▸ **Your task**
Report each line of the data that includes the word "this".

▸ **Data excerpts**
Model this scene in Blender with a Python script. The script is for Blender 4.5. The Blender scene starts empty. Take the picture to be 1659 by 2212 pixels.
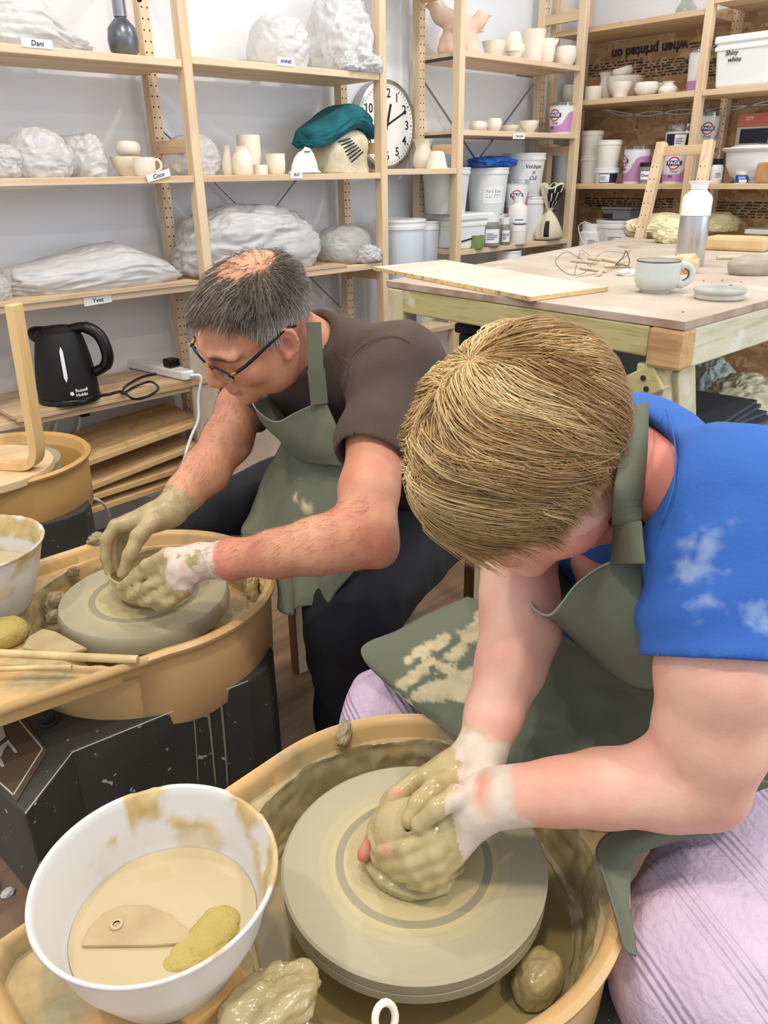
import bpy, bmesh, math, random
import numpy as np
from mathutils import Vector, Matrix
random.seed(7); rng = np.random.default_rng(7)
SC = bpy.context.scene; COL = SC.collection
W_, H_ = 1659, 2212; FP = 1660.0
def unit(v):
    v = np.array(v, float); return v/np.linalg.norm(v)
_d = unit(((890-W_/2)/FP, (4880-H_/2)/FP, 1.0)); _x = np.array(((2762-W_/2)/FP, (335-H_/2)/FP, 1.0))
_x = unit(_x-_d*_x.dot(_d)); RW = np.stack([_x, np.cross(-_d, _x), -_d]); CAM = np.array([0, 0, 1.25])
def at(px, py, dep): return CAM+RW@np.array([(px-W_/2)/FP*dep, (py-H_/2)/FP*dep, dep])
def onz(px, py, z):
    r = RW@np.array([(px-W_/2)/FP, (py-H_/2)/FP, 1.0]); return CAM+r*((z-CAM[2])/r[2])
def ony(px, py, y):
    r = RW@np.array([(px-W_/2)/FP, (py-H_/2)/FP, 1.0]); return CAM+r*((y-CAM[1])/r[1])
def onx(px, py, x):
    r = RW@np.array([(px-W_/2)/FP, (py-H_/2)/FP, 1.0]); return CAM+r*((x-CAM[0])/r[0])
def proj(P):
    q = RW.T@(np.array(P, float)-CAM); return W_/2+FP*q[0]/q[2], H_/2+FP*q[1]/q[2], q[2]
# ---------------------------------------------------------------- colour / materials
def lin(c):
    o = []
    for v in c[:3]:
        v = v/255.0; o.append(v/12.92 if v <= .04045 else ((v+.055)/1.055)**2.4)
    return tuple(o)+(1.0,)
M = {}
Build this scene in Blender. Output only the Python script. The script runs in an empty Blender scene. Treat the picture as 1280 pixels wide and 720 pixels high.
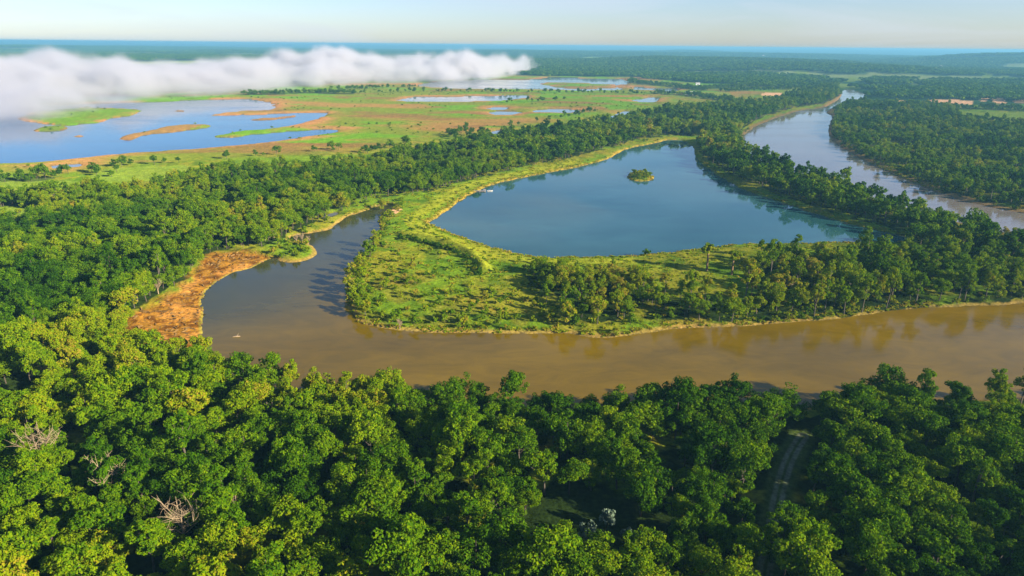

▸ **Finished answer**
Model this scene in Blender with a Python script. The script is for Blender 4.5. The Blender scene starts empty. Take the picture to be 1659 by 2212 pixels.
Build this scene in Blender. Output only the Python script. The script runs in an empty Blender scene. Treat the picture as 1280 pixels wide and 720 pixels high.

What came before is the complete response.